Estimates slightly down on lower production guidance

Continued progress on Block 56

Share discounts LT oil price of USD 54/bbl

Estimates slightly down on reduced production guidance
In Q2, Tethys announced a slight reduction in its FY’22 production guidance to 10.27kboe/d, from the previous 10.5-11.0kboe/d. This was mainly due to the need for maintenance on a processing facility at Block 4 scheduled in Q3’22. In addition, the company reduced its FY’22 capex forecast from USD 91m to USD 87m. We revise our estimates to reflect the new guidance, with ~10.3kboe/d for H2’22e. Given a lower exit rate production from ‘22e, we also make minor revisions to our ‘23e production forecast.
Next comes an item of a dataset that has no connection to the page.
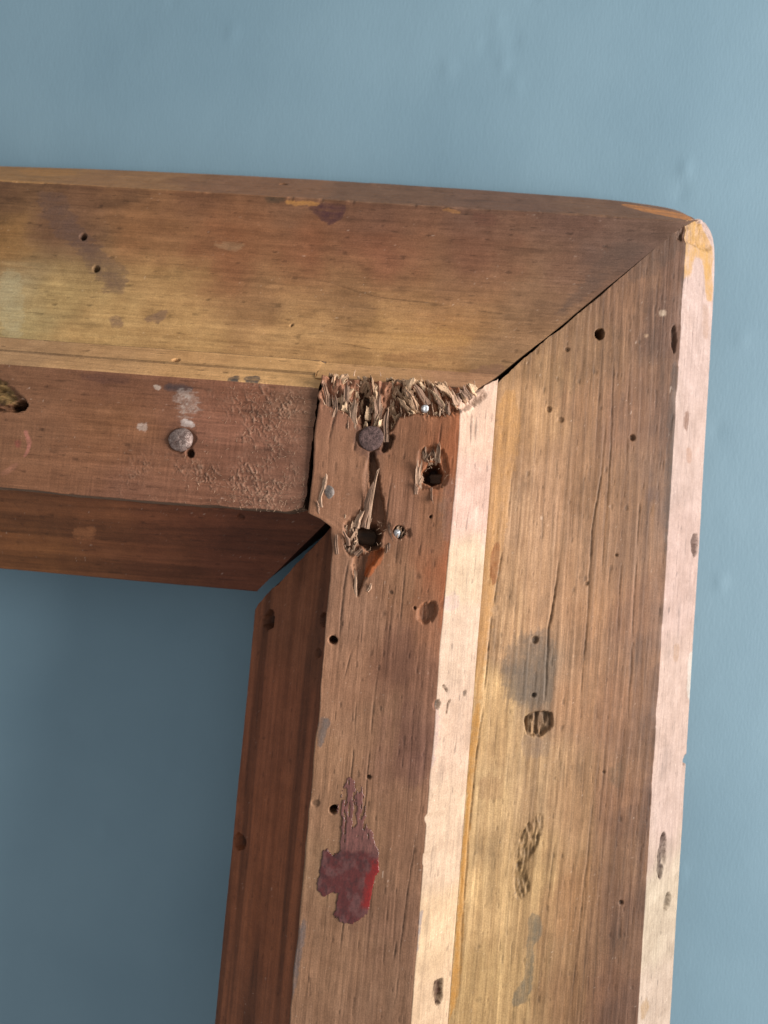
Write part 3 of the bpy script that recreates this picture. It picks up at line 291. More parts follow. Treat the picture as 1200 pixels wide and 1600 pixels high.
    if tag in ('SM', 'RM'):
        for bnd, wd, am in ((('S', 'O'), 1.0, .35), (('O', '-'), 1.2, .55)):
            e_ = [i for i in range(1, nc) if F[i - 1] == bnd[0] and F[i] == bnd[1]]
            if e_:
                mm = np.exp(-((A - arc[e_[0]]) / wd) ** 2)
                w1 = sstep(-.1, .8, fbm(Y / 8, Y * 0 + 5, seed + 97, 4, .6)) + 1.2 * sstep(.80, .95, vnoise(Y / 3.1, Y * 0 + 8, seed + 98)) * vnoise(Y / 22, Y * 0, seed + 99)
                D -= am * mm * w1; C = C * (1 + .22 * mm * w1)[..., None]
    # gouges: torn hollows with ridged floors along the grain
    for (mt, poly, depth, soft, rough, fac) in GO:
        if mt not in return_tags: continue
        poly = rounded(poly)
        ii = bbox(X2, Y2, poly, soft + 2)
        if len(ii[0]) == 0: continue
        px, py = X2[ii], Y2[ii]
        cw, lw = (.8, 2.6) if axis == 'S' else (2.6, .8)
        d = sdf_poly(px, py, poly) + .55 * fbm(px / cw, py / lw, seed + 80, 4, .6)
        m = 1 - sstep(-soft * 1.2, soft * .5, d)
        cro = px if axis == 'S' else py; lon = py if axis == 'S' else px
        rid = fbm(cro / .9, lon / 3.5, seed + 83, 3, .6) * rough
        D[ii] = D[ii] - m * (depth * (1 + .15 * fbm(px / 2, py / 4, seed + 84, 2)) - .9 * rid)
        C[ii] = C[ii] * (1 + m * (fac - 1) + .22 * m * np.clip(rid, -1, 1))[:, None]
    for (mt, pts, w, dp) in CR:
        if mt not in return_tags: continue
        ii = bbox(X2, Y2, pts, 2.5)
        if len(ii[0]) == 0: continue
        px, py = X2[ii], Y2[ii]
        wob = (.40 * fbm(px / 3, py / 13, seed + 90, 3) + .10 * fbm(px / 1, py / 2.5, seed + 92, 2)) if axis == 'S' else (.40 * fbm(px / 13, py / 3, seed + 90, 3) + .10 * fbm(px / 2.5, py / 1, seed + 92, 2))
        d, par = d_line(px + wob * (axis == 'S'), py + wob * (axis != 'S'), pts)
        tp = np.sqrt(np.clip(4 * par * (1 - par), 0, 1)) * (.6 + .4 * vnoise(px / .7, py / .7, seed + 91))
        m = np.exp(-(d / (.62 * w * (.5 + .5 * tp) + .07)) ** 2) * tp * sstep(.15, .5, vnoise(px / 6 + 3, py / 6, seed + 93))
        D[ii] -= .8 * dp * m; C[ii] = C[ii] * (1 - .6 * m)[:, None]  # crack shade put into the colour, the mesh is too coarse for it
    for (mt, x, y, r, depth, dark, rim) in HO:
        if mt not in return_tags: continue
        ii = bbox(X2, Y2, [(x, y)], 3 * r + 1)
        if len(ii[0]) == 0: continue
        kk = np.broadcast_to(kf, U.shape)[ii]
        dx = (X2[ii] - x) * (kk if axis == 'S' else 1); dy = (Y2[ii] - y) * (1 if axis == 'S' else kk)
        ang = np.arctan2(dy, dx)
        big = min(1., r / 3.)
        d = np.hypot(dx, dy) - r * .07 * np.sin(2 * ang + x) - r * .07 * big * np.sin(3 * ang + y) - r * .05 * big * np.sin(7 * ang)
        m = 1 - sstep(r - .30, r + .06, d)
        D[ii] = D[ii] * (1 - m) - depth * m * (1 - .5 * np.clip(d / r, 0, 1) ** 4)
        if rim: D[ii] += rim * np.exp(-((d - r * 1.12) / .55) ** 2) * (.4 + .6 * fbm(dx, dy / 2, seed + 95, 3))
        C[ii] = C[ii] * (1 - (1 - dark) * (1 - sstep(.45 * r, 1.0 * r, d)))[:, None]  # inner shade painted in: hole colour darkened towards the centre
    if post is not None: post(X2, Y2, A, F, C, D, R, streak)
    C = np.clip(C, .004, .85)
    Un = U + D * Nn[None, :, 0]; Hn = h[None, :] + D * Nn[None, :, 1]
    X, Yv = (Un, Y) if axis == 'S' else (Y, Un)
    X = X.astype(np.float64).copy(); Yv = Yv.astype(np.float64).copy()
    # worn outer corner: square ring -> rounded ring, more towards the front edge
    if tag in ('SM', 'RM'):
        lev = np.clip((np.maximum(X, Yv) - 90.0) / 16.0, 0, 1)
        Yv = Yv - lev * 3.4 * np.clip((X - 66) / 38, 0, 1) ** 2 * (Yv > 60) * np.clip((Yv - 60) / 30, 0, 1)
        X = X - lev * 1.2 * np.clip((Yv - 72) / 32, 0, 1) ** 2
        if tag == 'RM': Yv = Yv + lev * .8 * (1 - ((np.minimum(X, 70) + 10) / 80) ** 2) * (X > -200)
        c0 = 88.0; dx = X - c0; dy = Yv - c0; k = (dx > 0) & (dy > 0)
        pw = 26 * (1 - lev) ** 2 + 3.0
        mx = np.maximum(dx, dy); nn = (np.clip(dx, 1e-6, None) ** pw + np.clip(dy, 1e-6, None) ** pw) ** (1 / pw)
        sc_ = np.where(k, mx / np.maximum(nn, 1e-6), 1.0)
        X = np.where(k, c0 + dx * sc_, X); Yv = np.where(k, c0 + dy * sc_, Yv)
    V = np.stack([X, Yv - Y_BASE * 1000, Hn], -1) / 1000.0
    me = grid_mesh(name, V, C, R, mat, wrap=True, caps=(True, True))
    return link(name, me, parent)

# grain strength per face: (fine streak, wide streak, latewood bands)
M_MOULD = {'I': (.20, .15, .5), 'S': (.34, .14, 0), 'O': (.07, .05, 0), 'P': (.14, .10, 0), '-': (.1, .1, 0)}
M_BAT = {'B': (.22, .12, 0), 'P': (.06, .05, 0), 'E': (.2, .1, 0), '-': (.1, .1, 0)}

def mould_segs(rib):
    st = .25
    s = [(P0[0], P0[1], .5, -11.4, 'I', .48)]
    if rib: s += [(.5, -11.4, 33.4, -11.6, '-', 4), (33.4, -11.6, 33.6, -4.4, '-', 1.2), (33.6, -4.4, P3[0], P3[1], 'P', st)]
    else: s += [(.5, -11.4, P3[0] - 1.5, -11.6, '-', 4), (P3[0] - 1.5, -11.6, P3[0], P3[1], 'P', st)]
    s += [(P3[0], P3[1], P4[0], P4[1], 'S', st), (P4[0], P4[1], P5[0], P5[1], 'O', .32), (P5[0], P5[1], P5[0] - .3, -45.2, 'O', .6),
          (P5[0] - .3, -45.2, 104, -50, '-', 2), (104, -50, -20, -50, '-', 12), (-20, -50, -26.3, -37.5, '-', 4), (-26.3, -37.5, P0[0], P0[1], 'I', .6)]
    return s
def gap(u):
    g = np.interp(u, [-27, -12, 0, 12, 40, 58, 72, 82, 92, 108], [4.6, 4.0, 2.8, 2.1, 1.9, 1.4, .7, .12, -.4, -.5])
    return g + (.35 + .5 * sstep(62, 44, u)) * fbm(u / 2.6, u * 0 + 3, 401, 5, .65) * np.clip(g, 0, 1)
def stile_end(u, h=0): return rail_end(u) - gap(u) - 3.0 * sstep(-36.5, -46, h) * sstep(30, 5, u) - 1.3 * sstep(-23, -27, u)
def rail_end(v, h=0): return v + (.45 * fbm(v / 6.5, v * 0 + 1, 402, 4, .6) + .5 * np.exp(-((v - 52) / 5) ** 2)) * sstep(112, 88, v) * sstep(30, 42, v) - 4.5 * sstep(-36.5, -46, h) * sstep(30, 5, v)
stile = build_member("moulding", 'SM', 'S', mould_segs(False), -450., -165., stile_end, .26, M_STILE, 100, M_MOULD)
rail = build_member("moulding", 'RM', 'R', mould_segs(True), -300., -130., rail_end, .26, M_RAIL, 200, dict(M_MOULD, S=(.15, .14, 0), I=(.14, .12, .3)), post=lambda X, Y, A, F, C, D, R, streak: D.__isub__(2.2 * (F == 'P')[None, :] * (X < -9.5)))
stile["label"] = "upright sloping moulding with a pale worn outer edge"
rail["label"] = "level sloping moulding along the top, brown with tan streaks"

# battens nailed over the inner edge of the mouldings
def bat_segs(uL, uR, h, side_end, st):
    return [(uL, -11.2, uL, h, 'E', .5), (uL, h, uR, h, 'B', st), (uR, h, side_end[0], side_end[1], 'P', st), (side_end[0], side_end[1], side_end[0] - .3, -11.2, '-', 2), (side_end[0] - .3, -11.2, uL, -11.2, '-', 6)]
def sb_end(u, h=0):
    return np.where(u < 33.4, 33.3, u - .9) + .5 * fbm(u / 1.1, u * 0 + 2, 403, 3)
def sb_warp(U, Y, F):
    # the upper end keeps its full width and overhangs the inner edge; lower down it was cut back
    left = -6.6 * sstep(-6.2, -2.6, Y + .5 * fbm(Y / 2, Y * 0, 404, 3)) - .9 * sstep(-13, -7, Y) - .45 * fbm(Y / 9, Y * 0 + 7, 405, 4) - .5 * sstep(-12, -30, Y) * 0
    w = np.clip(1 - U / 12, 0, 1)
    right = .40 * fbm(Y / 16, Y * 0 + 3, 406, 4) - .7 * sstep(.80, .95, vnoise(Y / 2.2, Y * 0 + 9, 407)) * vnoise(Y / 15, Y * 0, 408)
    wr = np.exp(-((U - 30) / 2.6) ** 2)
    return U + left * w + right * wr
def sb_post(X, Y, A, F, C, D, R, streak):
    # wear along the right arris and the chewed top end
    m = np.exp(-((X - 30.2) / .9) ** 2) * (F == 'B')[None, :]
    D -= .25 * m * (.5 + .5 * fbm(A / 2, Y / 6, 410, 3))
    ii = bbox(X, Y, [(-8, 21), (38, 36)], 0)
    px, py = X[ii], Y[ii]
    sl = np.where(px > 18, px + .55 * py, px)                # torn fibres lean to the left on the right half
    rr = fbm(sl / .75, py / 2.2, 411, 3, .6); k = sstep(24, 29, py + 2 * fbm(px / 3, py / 3, 412)) * (px < 33.5)
    D[ii] += k * 1.5 * rr; C[ii] = C[ii] * (1 + .3 * k * rr + .28 * k)[:, None]
batten = build_member("batten", 'SB', 'S', bat_segs(0, 30, 0, P3, .20), -450., -150., sb_end, .22, M_STILE, 300, M_BAT, plan_warp=sb_warp, post=sb_post)
batten["label"] = "upright batten with splintered top end, rusty nail and red wax"

RB_UP = P3[0] - 6.5
def rb_end(v, h=0): return -8.3 - .6 * sstep(2, -4, v) + .3 * fbm(v / 1.4, v * 0 + 4, 420, 3) + .02 * (v - 10)
def rb_warp(U, X, F):
    low = .5 * fbm(X / 12, X * 0 + 3, 421, 3); w = np.exp(-((U + 3.2) / 2.5) ** 2)
    chip = 2.6 * sstep(-14, -8, X + .8 * fbm(X / 2, X * 0, 423)) * np.clip(1 - (U + 3.2) / 6, 0, 1) * .5
    return U + low * w + chip
def rb_post(X, Y, A, F, C, D, R, streak):
    # torn pale fibres near the end of the batten
    ii = bbox(X, Y, FL, 8); px, py = X[ii], Y[ii]
    z = 1 - sstep(-6, 5, sdf_poly(px, py, FL))
    clump = sstep(-.45, .35, fbm(px / 6, py / 6, 431, 3))
    f1 = 1 - np.abs(fbm(px / 1.3 + .5 * py, py / 1.9, 432, 3)); f1 = sstep(.86, .98, f1)
    f2 = 1 - np.abs(fbm(px / .9, py / 1.6 + .3 * px, 433, 2)); f2 = sstep(.9, 1., f2)
    m = np.clip(z * clump * np.maximum(f1, .7 * f2), 0, 1) * (.4 + .6 * vnoise(px / .8, py / .8, 434))
    D[ii] += .38 * m - .12 * z * clump
    C[ii] = C[ii] * (1 - .55 * m[:, None]) + .55 * m[:, None] * np.array((.40, .25, .17))
    R[:] = R - .12 * sstep(.5, .9, vnoise(X / 12, Y / 6, 436)) * (F == 'B')[None, :]
    m = np.exp(-((X + 8.2) / 1.2) ** 2); D -= .3 * m
rbatten = build_member("batten", 'RB', 'R', bat_segs(-3.2, 30.5, -1.5, (40.25, -11.15), .22), -300., -112., rb_end, .22, M_RAIL, 500, M_BAT, plan_warp=rb_warp, post=rb_post)
rbatten["label"] = "level batten with a domed nail head and torn fibres at its end"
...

Al Jumd soon to reveal its potential
All three appraisal wells at the Al Jumd discovery are scheduled for a six-month production test from October. This means we will soon get indications of the resource volume in the discovery and the production potential. In our view, the fact that the company decided to expand the drilling program with the two additional appraisal wells should be interpreted as a promising indication of its view of the discovery. With good results from initial testing of Al Jumd-2, the outcome is of high importance for the future development at Block 56. If successful, the tests could also have a positive impact on production volumes towards year-end.

Discounts oil price of USD 54/bbl
At the current share price, our SOTP valuation estimates that Tethys discounts a long-term oil price of USD 54/bbl. We highlight that our current valuation does not attach any value to Block 56. As such, this could give upwards revisions to our valuation if it proves its potential over the coming quarters.